Truckee Town Council took action on a trio of items during its Tuesday session.

It updated language in solid waste regulations on organic waste recycling and food recovery, gave Town Manager Jennifer Callaway a 6% increase in base pay, and declined expansion of Truckee’s health care to council members.

Senate Bill 1282 requires jurisdictions to adopt a mandatory organic waste recycling ordinance by Jan. 1. Following unanimous approval, an urgency ordinance was passed to amend the town’s solid waste requirements in its municipal code. It also tweaked standards to incorporate organic waste recycling and edible food recovery requirements.



Beginning Jan. 1, large generators of edible food, which include four grocery stores and a wholesale food vendor, will be required to donate all edible food that didn’t sell to recovery organizations. Feed Truckee — an edible food recovery program developed with Truckee Sourdough, Sierra Community House, and Keep Truckee Green — has recovered 13,844 pounds of bread in anticipation of these requirements from Truckee Sourdough, according to a staff report.
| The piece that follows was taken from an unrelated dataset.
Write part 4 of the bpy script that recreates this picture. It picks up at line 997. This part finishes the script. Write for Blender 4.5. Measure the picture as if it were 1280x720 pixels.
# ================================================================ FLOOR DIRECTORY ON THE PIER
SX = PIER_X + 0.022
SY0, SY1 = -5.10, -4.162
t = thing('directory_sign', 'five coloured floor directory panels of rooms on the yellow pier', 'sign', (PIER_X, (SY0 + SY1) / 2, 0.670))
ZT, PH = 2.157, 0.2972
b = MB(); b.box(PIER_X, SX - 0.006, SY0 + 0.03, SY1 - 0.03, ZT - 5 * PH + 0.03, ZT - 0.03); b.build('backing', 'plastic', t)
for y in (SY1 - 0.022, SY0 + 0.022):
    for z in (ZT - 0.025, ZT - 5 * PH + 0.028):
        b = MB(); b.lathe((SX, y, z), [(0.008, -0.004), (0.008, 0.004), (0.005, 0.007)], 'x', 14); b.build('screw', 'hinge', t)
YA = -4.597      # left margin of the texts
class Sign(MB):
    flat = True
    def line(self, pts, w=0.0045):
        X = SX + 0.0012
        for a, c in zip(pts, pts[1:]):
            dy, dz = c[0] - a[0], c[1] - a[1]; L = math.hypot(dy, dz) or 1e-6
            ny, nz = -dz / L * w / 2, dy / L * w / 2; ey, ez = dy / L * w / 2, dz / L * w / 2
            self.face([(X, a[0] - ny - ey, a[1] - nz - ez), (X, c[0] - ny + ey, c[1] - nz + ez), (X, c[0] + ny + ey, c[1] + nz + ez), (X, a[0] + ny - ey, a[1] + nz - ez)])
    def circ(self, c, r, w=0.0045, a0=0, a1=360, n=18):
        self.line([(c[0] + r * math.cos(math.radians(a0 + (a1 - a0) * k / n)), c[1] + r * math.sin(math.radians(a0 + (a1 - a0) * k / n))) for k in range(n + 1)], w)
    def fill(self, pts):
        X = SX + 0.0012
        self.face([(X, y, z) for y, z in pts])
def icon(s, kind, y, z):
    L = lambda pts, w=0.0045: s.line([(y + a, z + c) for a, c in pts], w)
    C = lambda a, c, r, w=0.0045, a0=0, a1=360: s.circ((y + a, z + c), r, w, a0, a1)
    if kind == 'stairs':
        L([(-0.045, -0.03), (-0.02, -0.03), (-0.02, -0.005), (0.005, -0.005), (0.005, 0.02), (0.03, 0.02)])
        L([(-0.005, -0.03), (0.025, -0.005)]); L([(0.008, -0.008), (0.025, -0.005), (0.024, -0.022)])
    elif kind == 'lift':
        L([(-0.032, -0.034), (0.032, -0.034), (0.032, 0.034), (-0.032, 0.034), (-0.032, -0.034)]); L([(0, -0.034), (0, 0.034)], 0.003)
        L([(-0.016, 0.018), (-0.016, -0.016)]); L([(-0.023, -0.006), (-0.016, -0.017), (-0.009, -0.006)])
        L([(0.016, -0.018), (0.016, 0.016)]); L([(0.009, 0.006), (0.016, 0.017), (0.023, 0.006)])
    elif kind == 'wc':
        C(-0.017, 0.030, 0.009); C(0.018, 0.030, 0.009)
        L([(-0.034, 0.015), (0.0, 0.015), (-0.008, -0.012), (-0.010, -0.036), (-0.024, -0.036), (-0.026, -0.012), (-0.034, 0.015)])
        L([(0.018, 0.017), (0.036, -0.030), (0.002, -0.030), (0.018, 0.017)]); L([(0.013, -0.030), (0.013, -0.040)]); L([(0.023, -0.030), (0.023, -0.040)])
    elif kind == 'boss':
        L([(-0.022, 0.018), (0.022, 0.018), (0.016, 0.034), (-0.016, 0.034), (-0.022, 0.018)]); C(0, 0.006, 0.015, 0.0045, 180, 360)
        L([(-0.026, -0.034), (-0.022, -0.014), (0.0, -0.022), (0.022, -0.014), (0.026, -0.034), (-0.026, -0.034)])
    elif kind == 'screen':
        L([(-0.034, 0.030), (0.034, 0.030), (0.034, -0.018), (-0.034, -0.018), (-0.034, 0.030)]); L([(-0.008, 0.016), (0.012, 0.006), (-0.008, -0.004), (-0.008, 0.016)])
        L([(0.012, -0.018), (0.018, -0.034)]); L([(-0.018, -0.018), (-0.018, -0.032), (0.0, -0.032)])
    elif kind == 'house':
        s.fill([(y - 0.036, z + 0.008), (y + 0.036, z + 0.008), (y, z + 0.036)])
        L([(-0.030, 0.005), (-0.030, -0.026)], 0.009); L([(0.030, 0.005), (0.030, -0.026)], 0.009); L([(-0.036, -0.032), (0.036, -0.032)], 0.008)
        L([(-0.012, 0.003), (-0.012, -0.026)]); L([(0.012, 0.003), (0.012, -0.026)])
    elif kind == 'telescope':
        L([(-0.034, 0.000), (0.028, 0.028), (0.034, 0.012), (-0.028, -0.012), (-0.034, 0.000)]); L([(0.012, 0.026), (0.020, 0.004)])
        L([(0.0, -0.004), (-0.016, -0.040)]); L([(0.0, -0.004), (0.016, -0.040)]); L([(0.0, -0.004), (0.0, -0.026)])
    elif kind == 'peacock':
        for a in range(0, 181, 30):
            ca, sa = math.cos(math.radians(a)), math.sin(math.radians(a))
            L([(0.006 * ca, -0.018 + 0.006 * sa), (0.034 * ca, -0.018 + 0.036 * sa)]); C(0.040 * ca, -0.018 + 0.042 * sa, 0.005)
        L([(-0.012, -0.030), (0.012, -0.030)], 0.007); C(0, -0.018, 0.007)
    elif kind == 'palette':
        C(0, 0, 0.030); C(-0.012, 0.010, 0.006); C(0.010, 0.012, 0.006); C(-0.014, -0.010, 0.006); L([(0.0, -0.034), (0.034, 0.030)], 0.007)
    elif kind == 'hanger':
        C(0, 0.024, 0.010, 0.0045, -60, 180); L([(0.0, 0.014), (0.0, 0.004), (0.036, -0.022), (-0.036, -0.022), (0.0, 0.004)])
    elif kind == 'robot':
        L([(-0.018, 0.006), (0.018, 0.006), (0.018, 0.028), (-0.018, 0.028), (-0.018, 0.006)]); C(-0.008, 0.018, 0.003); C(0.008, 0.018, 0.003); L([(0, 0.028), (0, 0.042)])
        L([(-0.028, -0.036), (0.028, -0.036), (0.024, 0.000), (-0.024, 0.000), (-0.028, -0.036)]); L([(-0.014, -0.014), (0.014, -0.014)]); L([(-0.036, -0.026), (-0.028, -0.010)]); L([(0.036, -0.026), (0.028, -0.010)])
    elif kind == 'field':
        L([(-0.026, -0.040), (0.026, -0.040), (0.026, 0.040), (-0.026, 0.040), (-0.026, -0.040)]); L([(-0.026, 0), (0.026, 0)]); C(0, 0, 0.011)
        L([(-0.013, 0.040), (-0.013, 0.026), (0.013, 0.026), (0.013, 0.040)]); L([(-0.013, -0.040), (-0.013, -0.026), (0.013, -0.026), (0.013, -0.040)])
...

“It’s not simply cutting and pasting what (California Department of Resources Recycling and Recovery) gave us,” said Town Attorney Andy Morris. “This required hundreds of small, highly detailed, searchable edits to splice what we got from the state into our existing ordinance.”



Additionally, council unanimously approved of a performance-based pay increase for the town manager, bumping Calloway’s pay by 6%, for a total of $186,393.22, retroactively effective to Oct. 26.

Lastly, Town Council shot down a proposal that would have expanded access to Truckee’s health care program to council members. Three members of council were opposed to the motion. Truckee doesn’t currently provide health care access to elected officials.

“My bigger concern is getting council members who stay on the council because of the health care,” said Council member Jan Zabriskie. “I think someone running is going to be running for any number of reasons, but pretty soon they’d learn to love that health care and they’re going to stay on. That’s my bigger concern. It’s a perverse attraction for someone who loses their idealism or devotion to the job.”